I find that the Appellant was afforded all process due him pursuant to Al-Shabazz. The Record indicates that the Appellant received written notice of the charges against him in excess of twenty-four (24) hours prior to a hearing that was held before an impartial Disciplinary Hearing Officer. At the hearing, the Appellant was given the opportunity to offer evidence, call witnesses, and confront his accuser. In addition, although not constitutionally required, the Appellant was afforded a counsel substitute who assisted him in his defense. After the DHO determined that the Appellant was guilty of the charged offense, he prepared a written report detailing the evidence he relied upon and the penalty assessed in finding the Appellant guilty of the disciplinary infraction. Finally, the Appellant was permitted to appeal the DHO's decision through the inmate grievance process.

Moreover, I find that there is substantial evidence to support the Appellant's conviction of violating SCDC Disciplinary Code § 2.10, Fighting without a Weapon. A Code 2.10 violation is: "Any group of two or more inmates who engage in a physical altercation." The record clearly supports the facts recited in the "Background" portion of this Order.
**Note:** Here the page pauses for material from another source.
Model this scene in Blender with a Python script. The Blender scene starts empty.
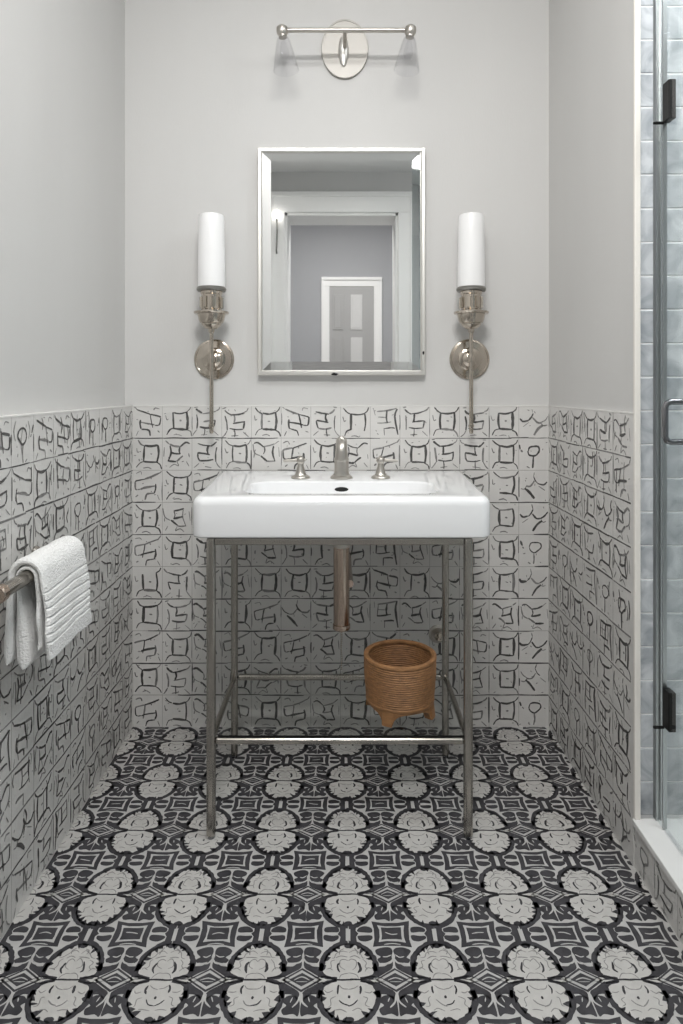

Those facts establish substantial evidence that the Appellant engaged in a "physical altercation" with another inmate.


IT IS THEREFORE ORDERED that the appeal of the Appellant is DISMISSED and the Final Decision of the Department is AFFIRMED;



Ralph K. Anderson, III

Administrative Law Judge

July 22, 2002

Columbia, South Carolina

1. The Appellant also argues that the Department erred in not allowing him to appear before the Classification Committee. That issue is not properly before this Division. See "Analysis" portion of this Order, infra; See McNeil v. South Carolina Department of Corrections, 00-ALJ-04-00336-AP (September 5, 2001).